As the nation’s record keeper, we are passionate about the opportunity to support research and scholarship at the National Archives. As part of this commitment to research and inquiry, we recently awarded the first National Archives Legislative Archives Fellowship to Dr. Peter Shulman, Assistant Professor of History at Case Western Reserve University.
Peter Shulman in the research room at the National Archives in Washington, DC.
Dr. Shulman’s research focuses on technology and American foreign relations in the 19th and early 20th century, expanding his 2007 dissertation into a manuscript, “Engines and Empire: America, Energy, and the World, 1840-1940.” By accessing the Congressional records housed at the National Archives, Dr. Shulman is not only able to explore the ways Congress handled questions of foreign relations and technology, but also surveys petitions and memorials as a way to better understand how Americans viewed their government.

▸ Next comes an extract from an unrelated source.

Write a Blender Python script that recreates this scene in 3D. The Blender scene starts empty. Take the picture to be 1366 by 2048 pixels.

The historical records of Congress, housed at the National Archives Center for Legislative Archives (CLA) in Washington DC, provide a wealth of information about the role of Congress since the First Congress convened in 1789. Dr. Shulman described an exciting find during a recent visit to the CLA: a large collection of petitions and memorials from the early 1850’s asking Congress to reduce ocean postage rates. He noted,
“Many Americans linked the cost of international postage to things like commercial opportunity, missionary activity, scientific and literary communication, the maintenance of connections between America’s large immigrant population and now distant families, and even a more general notion that cheap communication would bring about a greater bond between people and nations (think about arguments over smart phone data rates today, or the idea that on the internet, information ought to be free)… There are many recognizable names on these petitions as well, from the evangelist and Oberlin College President Charles Grandison Finney (along with most of Oberlin’s faculty) to the poet Charles Greenleaf Whittier, to New England leaders like Charles Eliot Norton, Josiah Quincy, and Amasa Walker.”

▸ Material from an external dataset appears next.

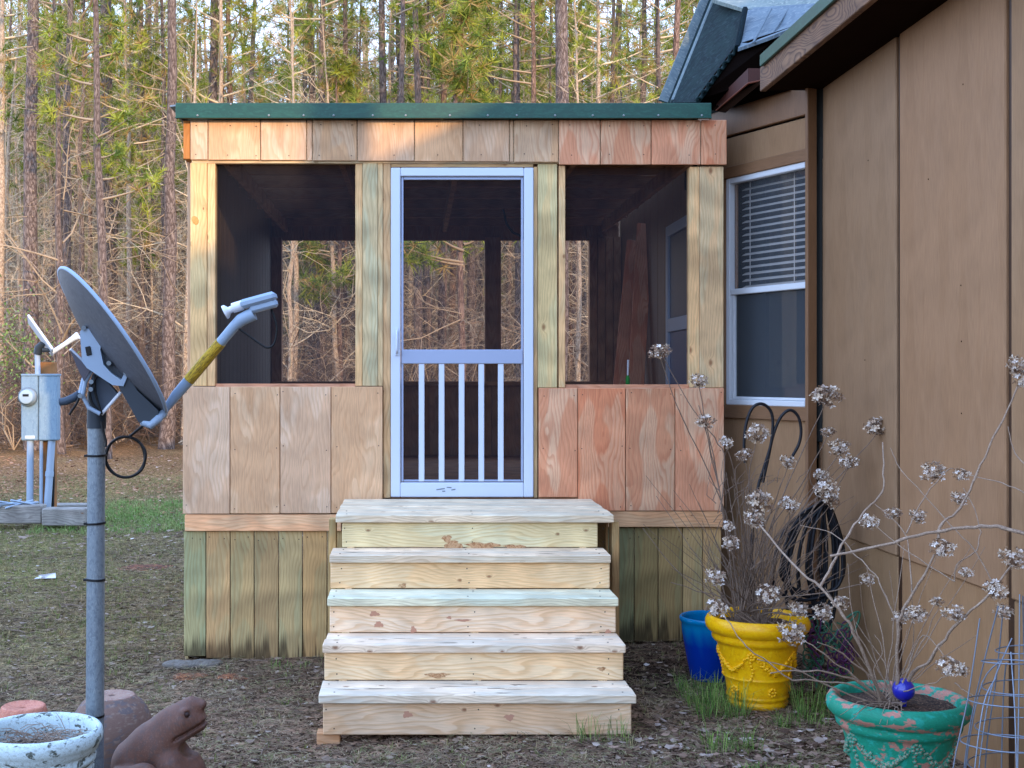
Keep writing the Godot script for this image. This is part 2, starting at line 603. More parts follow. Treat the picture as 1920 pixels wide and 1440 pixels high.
	M.grass = mat(null, Color.WHITE, 0.85)
	M.grass.vertex_color_use_as_albedo = true
	M.grass.backlight_enabled = true
	M.grass.backlight = Color(0.4, 0.4, 0.3)
	M.leaf = mat(null, Color.WHITE, 0.9)
	M.leaf.vertex_color_use_as_albedo = true
	M.leaf.metallic_specular = 0.15
	M.grass.metallic_specular = 0.2
	M.ground = mat(litter(91, rgb8(166, 152, 136), [rgb8(150, 132, 112), rgb8(96, 84, 72), rgb8(176, 162, 148), rgb8(120, 118, 80), rgb8(84, 70, 62), rgb8(140, 134, 98), rgb8(64, 54, 48), rgb8(58, 48, 44), rgb8(78, 68, 58)], 22000), Color.WHITE, 0.98, 1.2)
	M.ground.vertex_color_use_as_albedo = true
	M.ground.metallic_specular = 0.15


# ------------------------------------------------------------------ porch
# a board of the porch front given by its edges in the photograph
func front_board(parent: Node3D, called: String, x0: float, y0: float, x1: float, y1: float, z: float, thick: float, m: Material, grain := 1, o := Vector2(-1, 0), bev := 0.003) -> MeshInstance3D:
	var g := Geo.new()
	g.box(Vector3((fx(x0) + fx(x1)) / 2, (fy(y0) + fy(y1)) / 2, -z - thick / 2), Vector3(fx(x1) - fx(x0), fy(y0) - fy(y1), thick), Basis.IDENTITY, grain, off() if o.x < 0.0 else o, bev)
	return part(parent, called, g, m)


func world_board(parent: Node3D, called: String, lo: Vector3, hi: Vector3, m: Material, grain := 1, bev := 0.003) -> MeshInstance3D:
	var g := Geo.new()
	g.box((lo + hi) / 2, hi - lo, Basis.IDENTITY, grain, off(), bev)
	return part(parent, called, g, m)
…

We are pleased to welcome Peter Shulman to the National Archives as the first recipient of this generous fellowship funded by the Foundation for the National Archives. We look forward to his continued research and to having him share the results with the community at large.
Nice to see our government money supporting scholarship like that of Dr. Shulman that has benefit for all of us. I think money well spent.
I attended Dr. Shulman’s defense of his PHD dissertation at MIT in 2007 and was very impressed with not only the depth of his original research but his passionate enthusiasm for his subject. I have closely followed his career since then. Dr. Shulman is fortunate to live in a country that values its history and has gone to great effort to preserve the historical documents at the National Archives. I’m sure Dr. Shulman will continue to display the same intense curiosity in America’s history that he did when his mother and I took him to Williamsburg Va., Antietam, Gettysburg, Boston’ Freedom Trail, Monticello VA and many other historical places in the US. Mark Shulman DDS
Sharing with the National Archives a love of the past and a virtually encyclopedic knowledge of history, Dr. Shulman is in a unique position to use historical artifacts to increase our understanding of the present. I applaud the National Archives for instituting the National Archives Legislative Archives Fellowship and for awarding it to such an impressive recipient.
Rabbi Toni Shy
Vaad HaKavod, Jewish Theological Seminary
Great way to open up the citizen-archivist genre. Very pleased this type of activity has continued to be a focus at NARA.